Edmund Pillsbury, left; Charles Ryskamp, right
Edmund (Ted) Pillsbury and Charles Ryskamp, both of whom died late last week, were members of a dying breed—the museum director/connoisseur.
Pillsbury, who from 1980-98 served as the Kimbell Art Museum’s second leader, may have been the last of the buccaneering museum directors. Armed with a connoisseur’s sharp eye and his institution’s substantial financial resources, he repeatedly bagged the big game on the art market. His acquisitions greatly enhanced the Fort Worth museum’s world-class reputation for presenting a select, beautifully installed array of some of the world’s great masterpieces in a Louis Kahn-designed facility considered one of the world’s finest examples of museum architecture. Among Pillsbury’s trophies—paintings by Caravaggio, Velázquez, Cézanne, Matisse. He also brought a succession of top-quality exhibitions to the Kimbell.
Less praiseworthy was his decision to auction virtually the entire collection of old master drawings and prints (briefly mentioned here), claiming that the museum could not properly preserve and display them.
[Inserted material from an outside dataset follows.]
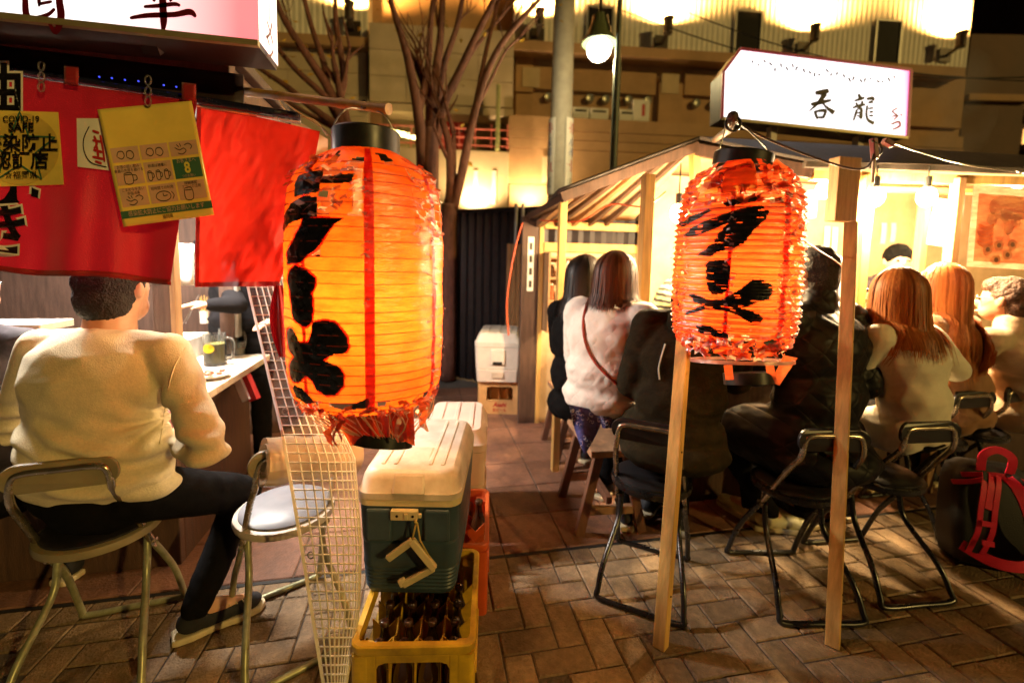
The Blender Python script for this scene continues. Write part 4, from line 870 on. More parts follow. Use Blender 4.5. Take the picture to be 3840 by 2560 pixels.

His Romaldo Giurgola-designed expansion plans for the Kimbell were scotched in 1990. (A Renzo Piano-designed expansion is now planned.) In 1998 Pillsbury precipitously
resigned his directorship. At the time of his death at age 66, he was chairman of fine arts at Dallas’ Heritage
Auction Galleries. Before arriving at the Kimbell, he had directed the Yale Center for British Art, New Haven, and afterwards, the Meadows Museum, Dallas.
The Kimbell has posted a brief tribute on its website.
Ryskamp, 81, was former director of the Frick Collection (1987-97) and of the Morgan Library (1969-86), keeping both institutions on an even keel during his tenures. He actively acquired drawings for his extensive personal collection during the time that he was serving at those institutions. The Morgan Library mounted an exhibition of selections from his private holdings in 2001—“The World Observed: Five Centuries of Drawings from the Collection of Charles Ryskamp.” (William Griswold, currect director of the Morgan, co-edited that catalogue.)
An exhibition of some 200 works from Ryskamp’s collection (about one-third of his total trove) is now on view (to Apr. 25) at the Yale Center for British Art. Varieties of Romantic Experience: Drawings from the Collection of Charles Ryskamp has now become a fitting memorial to his connoisseurship.
The NY Times published a profile of Ryskamp and his collecting activities in 2004. Writer William Hamilton included this feisty comment from the director/connoisseur:
”I don’t want this to be an obituary,” he said sharply, after a few
questions about the past.
With his passing, it has become one.